O povoado respira fé e a tradição de seus antepassados. Luzia Maria da Cruz, 86 anos, mais conhecida como “Dona Luzia”, é a matriarca do bairro e a grande guardiã e mantenedora da cultura quilombola. Ela realiza, junto a sua família, há mais de cinquenta anos, a tradicional “Festa do Quilombo”, popularmente conhecida como “Festa do 13 de Maio”, em que a comunidade celebra o dia 13 de maio de 1888, quando a Princesa Isabel assinou a Lei Áurea, abolindo a escravatura. A festa é marcada por muita dança e música, com apresentação de grupos de Congada, Moçambique e Maracatu. É servido um grande almoço comunitário e a tradicional distribuição de doces caseiros.

O bairro possui seu próprio grupo de Congada, o São Benedito, criado por Dona Luzia. O grupo traz, em suas letras, harmonias e melodias, e no visual colorido de suas roupas – formadas por chitas, rendas, malhas, estopas, turbantes, faixas, chapéus e flores –, as tradicionais histórias de um povo batalhador e determinado. Foi Dona Luzia quem trouxe a congada para o bairro, aprendida com os avós escravos. A apresentação da Congada acontece nas festas do município, feiras e exposições que ressaltam as manifestações culturais de todo o Estado de São Paulo. “Nós amamos o bairro e a cultura quilombola de nossos antepassados; lutamos para que a história, a cultura e as tradições permaneçam e sejam passadas de geração a geração. Ensinei a congada a meus filhos e, hoje, passo a meus netos. É muito gratificante”, conta Dona Luzia.

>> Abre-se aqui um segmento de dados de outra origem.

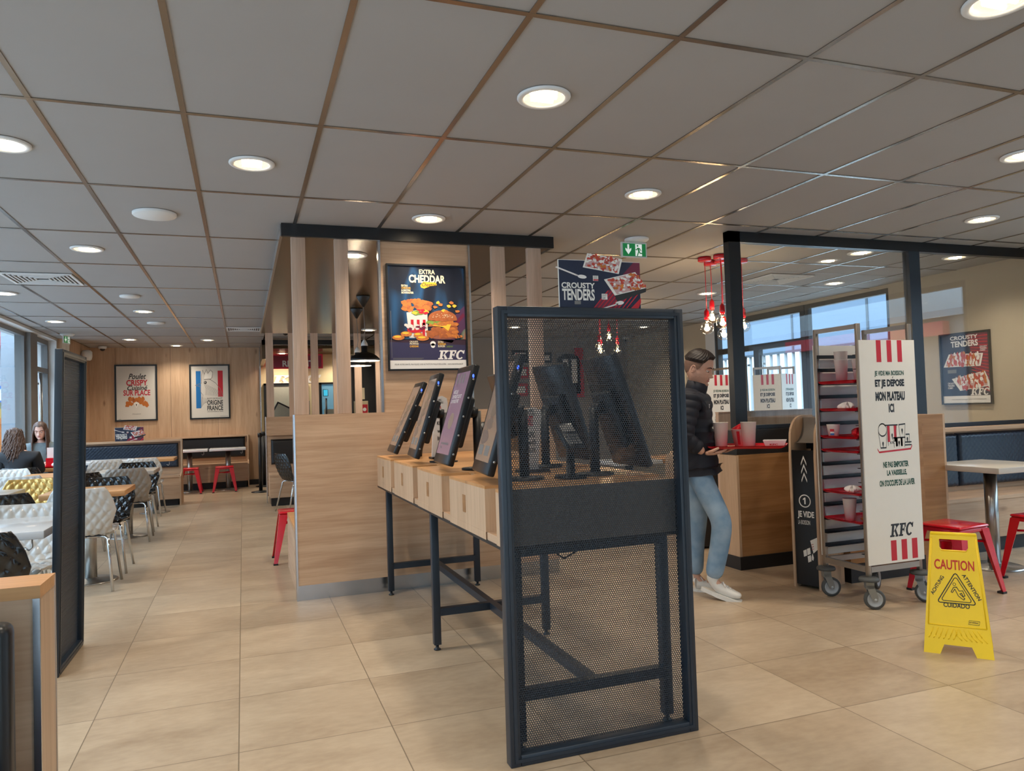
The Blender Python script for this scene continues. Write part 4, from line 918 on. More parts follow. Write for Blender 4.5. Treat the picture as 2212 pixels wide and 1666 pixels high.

A fé também não é deixada de lado. Durante a programação da festa é realizada a Santa Missa, na Igreja Nossa Senhora da Conceição Aparecida, construída com recursos próprios da comunidade, em 1905. “Essa festa se tornou uma tradição aqui e é muito bonita; nós preparamos tudo com muita alegria. Recebemos outras congadas, moradores de São Bento, cidades vizinhas e diversos turistas que lotam o bairro, e fazemos um almoço para todo mundo que vem comemorar aqui com a gente. Além dessa festa (13 de maio), fazemos outra também no Dia da Consciência Negra (20 de novembro)”, revela Dona Luzia.

RELIGIOSIDADE

Os povos quilombolas de todo o país praticam, principalmente, três diferentes espiritualidades: a Católica, a Evangélica e o Candomblé. Algumas comunidades possuem apenas uma religião, porém o mais comum é que, em uma mesma comunidade, tenham igrejas católicas e evangélicas.

Segundo Ir. Sueli, infelizmente, algumas igrejas evangélicas praticam proibições da dança, das roupas ou de costumes que são essencialmente aspectos da identidade quilombola; entretanto, a Igreja Católica tenta, ainda que com pouco êxito, um diálogo com algumas igrejas evangélicas, para que a cultura seja preservada independentemente da religião.

Para uma comunidade se tornar quilombola é necessário travar uma paciente luta que envolve uma pesquisa etnográfica e uma burocracia que pode se arrastar por décadas.

1. A comunidade tem de se autorreconhecer como negra, organizar-se e encaminhar a documentação para a Fundação Palmares, que é vinculada ao Ministério da Cultura.
2. A fundação manda um funcionário até a comunidade para checar as informações. Assim sai o primeiro certificado.
3. Com a certificação em mãos, a comunidade pode pedir ao Instituto Nacional de colonização e Reforma Agrária (INCRA) a titularidade das terras.
4. O INCRA inicia os estudos etnográficos e as pesquisas. Pessoas de fora da comunidade são consultadas com o intuito de saber sobre irregularidades ou conflitos que envolvam a comunidade em questão.
5. É publicado um relatório no Diário Oficial da União. Abre-se, então, a participação de outros órgãos, como, por exemplo, o Ibama. Todas as partes têm noventa dias para contestar qualquer ítem do relatório.
6. Ao fim das fases de recursos, o Incra começa a delimitar os limites do território e desapropriar áreas particulares. A comunidade pode receber títulos parciais se houver mais de um imóvel a ser desapropriado.
7. Se o território estiver localizado em área pública, município, Estado ou Governo Federal são os responsáveis por dar a titulação. Ao surgir conflitos de interesse, tenta-se a conciliação na justiça.